The task
Give only the number of lines that hold the word "picture".
** Start of Source material **
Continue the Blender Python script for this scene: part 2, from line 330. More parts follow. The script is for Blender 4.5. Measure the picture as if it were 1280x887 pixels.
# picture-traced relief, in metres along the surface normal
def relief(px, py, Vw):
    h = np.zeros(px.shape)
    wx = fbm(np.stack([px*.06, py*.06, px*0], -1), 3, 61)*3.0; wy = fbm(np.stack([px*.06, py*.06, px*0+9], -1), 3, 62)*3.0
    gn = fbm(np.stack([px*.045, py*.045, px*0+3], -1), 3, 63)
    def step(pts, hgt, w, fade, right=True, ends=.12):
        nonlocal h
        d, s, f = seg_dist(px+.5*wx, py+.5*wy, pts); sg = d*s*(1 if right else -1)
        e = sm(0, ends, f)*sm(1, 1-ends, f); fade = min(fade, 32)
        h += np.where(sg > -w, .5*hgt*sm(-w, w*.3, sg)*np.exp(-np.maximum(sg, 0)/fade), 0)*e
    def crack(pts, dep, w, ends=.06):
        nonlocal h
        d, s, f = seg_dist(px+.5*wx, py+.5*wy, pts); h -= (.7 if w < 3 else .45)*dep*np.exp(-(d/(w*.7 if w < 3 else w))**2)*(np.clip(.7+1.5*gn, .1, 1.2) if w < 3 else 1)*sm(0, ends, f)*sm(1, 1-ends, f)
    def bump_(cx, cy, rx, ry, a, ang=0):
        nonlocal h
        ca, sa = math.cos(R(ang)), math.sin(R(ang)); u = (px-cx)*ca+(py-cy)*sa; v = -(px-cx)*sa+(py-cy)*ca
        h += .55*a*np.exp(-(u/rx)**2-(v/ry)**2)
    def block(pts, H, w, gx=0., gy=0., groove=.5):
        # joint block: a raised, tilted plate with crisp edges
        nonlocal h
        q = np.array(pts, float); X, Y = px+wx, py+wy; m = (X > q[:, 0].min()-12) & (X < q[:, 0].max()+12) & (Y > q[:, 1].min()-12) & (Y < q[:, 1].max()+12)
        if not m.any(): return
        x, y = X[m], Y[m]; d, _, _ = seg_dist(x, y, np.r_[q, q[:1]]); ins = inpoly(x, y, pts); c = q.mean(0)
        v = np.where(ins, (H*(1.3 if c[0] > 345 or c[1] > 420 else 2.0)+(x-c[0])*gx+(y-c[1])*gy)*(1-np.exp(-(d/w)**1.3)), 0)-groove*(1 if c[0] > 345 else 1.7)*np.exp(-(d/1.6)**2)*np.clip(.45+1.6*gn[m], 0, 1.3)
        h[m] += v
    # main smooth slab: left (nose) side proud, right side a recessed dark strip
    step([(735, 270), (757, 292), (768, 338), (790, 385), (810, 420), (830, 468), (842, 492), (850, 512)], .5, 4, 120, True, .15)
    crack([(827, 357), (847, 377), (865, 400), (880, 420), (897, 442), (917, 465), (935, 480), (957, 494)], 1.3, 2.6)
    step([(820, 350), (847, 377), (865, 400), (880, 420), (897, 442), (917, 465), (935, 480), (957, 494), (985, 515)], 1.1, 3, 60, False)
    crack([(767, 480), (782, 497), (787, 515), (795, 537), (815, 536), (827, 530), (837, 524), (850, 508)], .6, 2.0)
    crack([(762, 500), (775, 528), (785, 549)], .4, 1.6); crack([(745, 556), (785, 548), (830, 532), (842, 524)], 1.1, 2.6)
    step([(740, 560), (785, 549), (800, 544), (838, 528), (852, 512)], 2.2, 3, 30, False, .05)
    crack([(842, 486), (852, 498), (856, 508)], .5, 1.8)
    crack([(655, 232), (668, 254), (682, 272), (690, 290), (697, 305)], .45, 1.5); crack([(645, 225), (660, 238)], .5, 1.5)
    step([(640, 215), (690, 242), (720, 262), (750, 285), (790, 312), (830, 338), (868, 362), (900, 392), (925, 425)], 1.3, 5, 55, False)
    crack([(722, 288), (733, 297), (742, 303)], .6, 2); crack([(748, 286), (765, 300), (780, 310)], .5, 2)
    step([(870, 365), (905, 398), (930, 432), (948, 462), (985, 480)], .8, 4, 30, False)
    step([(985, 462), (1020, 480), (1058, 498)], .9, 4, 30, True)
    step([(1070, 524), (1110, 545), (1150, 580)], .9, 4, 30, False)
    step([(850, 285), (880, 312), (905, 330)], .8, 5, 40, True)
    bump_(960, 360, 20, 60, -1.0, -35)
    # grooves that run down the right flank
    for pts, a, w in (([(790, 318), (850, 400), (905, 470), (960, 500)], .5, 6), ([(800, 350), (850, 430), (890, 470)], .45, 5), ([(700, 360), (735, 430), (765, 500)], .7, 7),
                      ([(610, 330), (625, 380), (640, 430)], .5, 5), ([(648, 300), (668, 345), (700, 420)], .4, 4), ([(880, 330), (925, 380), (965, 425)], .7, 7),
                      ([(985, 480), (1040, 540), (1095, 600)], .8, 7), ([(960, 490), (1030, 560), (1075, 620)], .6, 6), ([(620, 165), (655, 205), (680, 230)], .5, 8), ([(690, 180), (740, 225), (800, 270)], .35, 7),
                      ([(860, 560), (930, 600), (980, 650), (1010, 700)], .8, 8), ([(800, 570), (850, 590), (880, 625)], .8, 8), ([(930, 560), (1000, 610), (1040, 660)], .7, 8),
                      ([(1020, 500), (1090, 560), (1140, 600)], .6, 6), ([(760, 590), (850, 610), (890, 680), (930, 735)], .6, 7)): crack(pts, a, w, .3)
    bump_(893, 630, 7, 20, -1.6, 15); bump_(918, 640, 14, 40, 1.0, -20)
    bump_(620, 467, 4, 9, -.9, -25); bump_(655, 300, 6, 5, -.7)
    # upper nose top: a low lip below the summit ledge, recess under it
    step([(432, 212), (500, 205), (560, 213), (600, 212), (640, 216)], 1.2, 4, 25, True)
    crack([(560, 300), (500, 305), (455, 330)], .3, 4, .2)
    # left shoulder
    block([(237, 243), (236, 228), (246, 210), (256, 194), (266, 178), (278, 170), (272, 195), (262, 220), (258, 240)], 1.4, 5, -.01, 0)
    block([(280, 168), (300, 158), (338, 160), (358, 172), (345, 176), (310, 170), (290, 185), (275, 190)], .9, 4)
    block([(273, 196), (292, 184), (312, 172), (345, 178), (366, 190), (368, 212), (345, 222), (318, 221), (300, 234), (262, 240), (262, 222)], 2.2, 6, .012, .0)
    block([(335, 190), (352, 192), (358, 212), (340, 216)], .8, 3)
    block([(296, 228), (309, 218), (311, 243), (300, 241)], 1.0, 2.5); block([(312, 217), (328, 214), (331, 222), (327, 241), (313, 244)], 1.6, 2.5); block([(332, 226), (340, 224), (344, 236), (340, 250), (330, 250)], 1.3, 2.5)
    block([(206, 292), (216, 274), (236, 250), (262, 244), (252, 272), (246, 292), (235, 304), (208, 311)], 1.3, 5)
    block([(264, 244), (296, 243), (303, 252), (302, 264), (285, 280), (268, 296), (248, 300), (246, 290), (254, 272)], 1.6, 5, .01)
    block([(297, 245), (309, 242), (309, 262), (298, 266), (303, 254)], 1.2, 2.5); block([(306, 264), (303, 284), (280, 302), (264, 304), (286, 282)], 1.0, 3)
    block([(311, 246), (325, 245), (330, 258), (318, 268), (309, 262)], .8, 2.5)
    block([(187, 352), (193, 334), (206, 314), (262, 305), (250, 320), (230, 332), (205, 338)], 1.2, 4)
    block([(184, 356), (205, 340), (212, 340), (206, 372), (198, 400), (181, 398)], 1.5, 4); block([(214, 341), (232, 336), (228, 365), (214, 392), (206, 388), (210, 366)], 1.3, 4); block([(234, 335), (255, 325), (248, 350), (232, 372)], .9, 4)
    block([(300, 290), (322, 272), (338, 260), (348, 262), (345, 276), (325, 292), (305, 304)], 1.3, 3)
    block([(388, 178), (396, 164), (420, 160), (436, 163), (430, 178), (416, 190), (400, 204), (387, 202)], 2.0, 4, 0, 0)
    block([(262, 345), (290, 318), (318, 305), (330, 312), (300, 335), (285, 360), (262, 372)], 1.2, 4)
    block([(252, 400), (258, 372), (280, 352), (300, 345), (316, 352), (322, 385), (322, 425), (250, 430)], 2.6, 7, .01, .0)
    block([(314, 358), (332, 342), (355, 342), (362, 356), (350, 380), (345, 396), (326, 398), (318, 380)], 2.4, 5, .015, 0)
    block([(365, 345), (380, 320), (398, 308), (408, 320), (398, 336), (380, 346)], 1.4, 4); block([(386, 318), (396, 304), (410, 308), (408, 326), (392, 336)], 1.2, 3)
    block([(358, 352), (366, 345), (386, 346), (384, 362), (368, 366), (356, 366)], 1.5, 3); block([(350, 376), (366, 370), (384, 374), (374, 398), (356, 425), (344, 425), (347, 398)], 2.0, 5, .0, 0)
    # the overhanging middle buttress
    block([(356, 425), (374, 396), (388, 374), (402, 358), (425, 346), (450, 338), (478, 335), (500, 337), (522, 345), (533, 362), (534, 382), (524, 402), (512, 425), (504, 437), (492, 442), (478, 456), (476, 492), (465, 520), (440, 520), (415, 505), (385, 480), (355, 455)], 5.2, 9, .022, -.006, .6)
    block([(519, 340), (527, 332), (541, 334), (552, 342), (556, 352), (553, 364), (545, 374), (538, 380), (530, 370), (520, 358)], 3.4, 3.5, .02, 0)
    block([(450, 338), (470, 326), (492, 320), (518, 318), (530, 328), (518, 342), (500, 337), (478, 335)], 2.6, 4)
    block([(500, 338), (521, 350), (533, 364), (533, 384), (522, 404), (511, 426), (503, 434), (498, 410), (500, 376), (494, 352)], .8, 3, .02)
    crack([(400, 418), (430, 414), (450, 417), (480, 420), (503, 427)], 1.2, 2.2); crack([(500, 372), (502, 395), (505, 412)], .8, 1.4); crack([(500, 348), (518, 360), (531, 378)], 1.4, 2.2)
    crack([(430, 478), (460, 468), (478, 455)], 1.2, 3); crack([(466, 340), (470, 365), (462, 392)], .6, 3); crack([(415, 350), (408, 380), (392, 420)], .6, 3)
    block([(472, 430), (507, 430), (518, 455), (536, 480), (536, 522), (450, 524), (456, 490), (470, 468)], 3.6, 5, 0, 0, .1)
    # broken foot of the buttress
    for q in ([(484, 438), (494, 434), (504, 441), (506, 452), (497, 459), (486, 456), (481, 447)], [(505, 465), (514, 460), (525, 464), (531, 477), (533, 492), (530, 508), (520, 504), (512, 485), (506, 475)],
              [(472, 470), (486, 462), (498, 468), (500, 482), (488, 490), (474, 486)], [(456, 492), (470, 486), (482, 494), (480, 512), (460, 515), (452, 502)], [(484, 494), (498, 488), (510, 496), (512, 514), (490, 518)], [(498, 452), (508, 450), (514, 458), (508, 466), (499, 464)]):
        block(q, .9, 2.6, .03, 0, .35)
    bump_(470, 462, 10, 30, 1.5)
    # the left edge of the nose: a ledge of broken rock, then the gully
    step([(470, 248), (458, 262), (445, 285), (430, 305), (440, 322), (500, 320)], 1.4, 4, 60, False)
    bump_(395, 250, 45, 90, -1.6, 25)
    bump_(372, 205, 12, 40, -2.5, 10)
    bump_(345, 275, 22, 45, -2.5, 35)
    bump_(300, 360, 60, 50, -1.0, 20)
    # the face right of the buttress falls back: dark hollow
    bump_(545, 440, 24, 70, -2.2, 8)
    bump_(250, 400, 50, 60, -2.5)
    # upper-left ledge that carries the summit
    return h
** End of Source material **
Task result
2